Art is the most celebrated of cultural institutions, bringing to the world all that we've seen from painting, literature, poetry, cinema, theater, music, and so on. What the artist wishes to express can best be described as an awakening to that which is beyond his or herself. He or she does this by evaluating individual experiences and constructing them into worldly symbols for all their subjects to appreciate, whether the inspiration comes from historical or personal events, reflections on ideas, people of influence, or things of beauty in the natural world. The painter paints what he sees, preserving on canvas a moment in time, or a surreal vision that couldn't stay in his head; the writer scribes what experience has gelled him into: a giver of information, a generator of imaginary places, or a poet who puts what a painter would have intended into words; the actor reaches deep into the shadows of his subconscious, so that he may immerse himself in the archetype that is needed for his role; the musician plays for the world what graceful arrangements of sound the world is capable of making, in order to enhance the emotional state of his condition.

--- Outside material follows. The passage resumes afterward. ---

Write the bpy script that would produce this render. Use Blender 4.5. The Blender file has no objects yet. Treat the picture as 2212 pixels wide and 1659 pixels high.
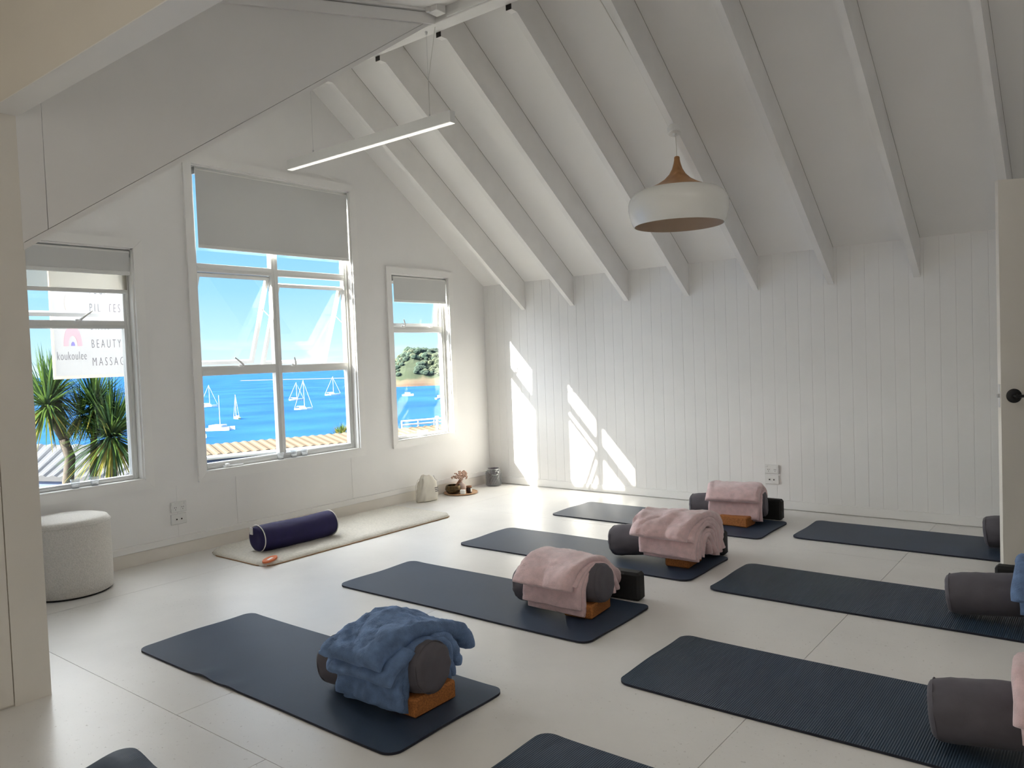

Art is the vessel which translates our inner most desires onto a display, so that others may identify with our dreams, and in so doing, preserve them through the centuries by igniting adaptations which build on themes that were born unto us when the phenomenon of culture first emboldened man to create works that symbolized his condition, his temperament, his uncertain place in the cosmos. Art is a representation of our psyches put on paper to materialize the things in ourselves which we find too difficult to express in normal conversation, either because our ideas and feelings are so complex that we can't convey them at will, or because things are so beautiful that normal means of communication cannot do them justice. Art is the process by which we infuse our divine inheritance with the real world, taking things that strike us as otherworldly and welcoming them into our own, thereby making the joy of creation an act of Providence that graces our souls with what gifts the gods provided us. In turn this makes us greater beings, beings who can take the divinity of creation and give it to the hearts of men, which is why an artist has more of a right to feel like a god among his own kind than anyone else (yet he seldom does). Art is the source, the summit, the sea of the soul, a cloud of latent memories in a storm of dreams. It's the familiarity we left behind after we were cast unto the Earth in chains by the original sin of attaining selfhood.
The ability of art to elevate the self beyond what it can merely see, over the hedges of certainty and into the mysterious beyond, allows us to momentarily loosen the binds that keep us tied to the real world, delighting us with an alternative view that may best be described as a religious experience. For just as the mystics, prophets, and poets of proverbs were able to reach the source of existence via their enlightenment, artists do the same through their meditations on life. By focusing on a single element of creation and bringing it forth into the world, they offer the same glimpses into the netherworld of the gods that the pious believe in and preach about. To love a painting or a cathedral or a piece of music is to worship it, for it is a creation which has sprung from the same ingredients that God made the natural world with. All art should be treated as such, as sacred objects of eternal worth.